Research Field Visit and Cultural Learning in Palawan Binuatan Weaving and Butterfly Eco Garden & Tribal Village
- Maila Buaquen-Alog
- Aug 6, 2024
- 3 min read
I arrived in Palawan in August 2024 primarily to fulfill my duty as Chief Examiner of the PNPACAT 2024. It was an assignment that required full focus and responsibility—one that I completed with the seriousness it deserved. Yet once my official duties were accomplished, I felt that familiar pull to listen, to learn, and to be present with communities whose stories are often woven quietly into the fabric of our nation. Palawan, known not only for its natural beauty but also for its rich Indigenous heritage, offered an opportunity I could not pass up. What followed became a deeply meaningful research field visit and cultural learning experience—one that reaffirmed why Indigenous knowledge must always be approached on the ground, through people, not just books.

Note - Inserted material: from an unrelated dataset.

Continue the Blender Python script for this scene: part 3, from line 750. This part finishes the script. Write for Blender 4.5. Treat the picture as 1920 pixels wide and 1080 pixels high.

Learning from Threads and Hands at Binuatan Weaving
My visit to Binuatan Weaving was a lesson in patience, dignity, and continuity. Here, weaving is not merely a livelihood—it is memory, identity, and survival translated into thread. Each piece told a story of hands that have learned from elders, of patterns passed down not for trend, but for meaning.
Watching the weavers work, I was reminded that Indigenous textiles are never accidental. Every color choice, every motif, every rhythm of the loom is deliberate. These are not products detached from people; they are extensions of lived experience. As someone who has long worked with Indigenous wear and cultural documentation, seeing the process firsthand deepened my respect for the discipline and quiet strength behind each woven piece.
Encountering Living Culture at Butterfly Eco Garden and Tribal Village
Later that day, I visited the Butterfly Eco Garden and Tribal Village, a space where culture, environment, and education meet. Walking through the site, I encountered not a performance staged for visitors, but stories shared with sincerity—about land, ancestry, belief systems, and daily life.
The experience reminded me that Indigenous cultures in Palawan are deeply connected to nature. Knowledge is ecological, spiritual, and communal. Culture here is not preserved behind glass; it is lived, spoken, and practiced. Each interaction reinforced the importance of context—that Indigenous identity cannot be separated from land, and tradition cannot be understood without listening.
Wearing Two Roles, Learning with One Heart
That day in Palawan, I carried two roles with me: one as a police officer entrusted with a national responsibility, and another as a cultural worker committed to ethical engagement with Indigenous communities. Completing my duty as Chief Examiner before conducting this field research was important to me—it ensured that my presence in these communities was grounded in respect, not convenience.
This visit was not about collecting artifacts or sourcing designs. It was about learning—learning how communities sustain culture, how they protect meaning, and how knowledge is shared when approached with humility.
Reflections
August 6, 2024, became more than a date on my calendar. It became a reminder that even within the structure of uniformed service, there is space—indeed, a responsibility—to listen and learn from the people whose histories predate our institutions.
Palawan taught me, once again, that Indigenous cultures are not footnotes to our national story. They are foundational chapters. And the only way to honor them is to show up, to listen carefully, and to carry their stories forward with care.
Field research does not always begin with a plan. Sometimes, it begins with presence—and the willingness to learn after duty calls.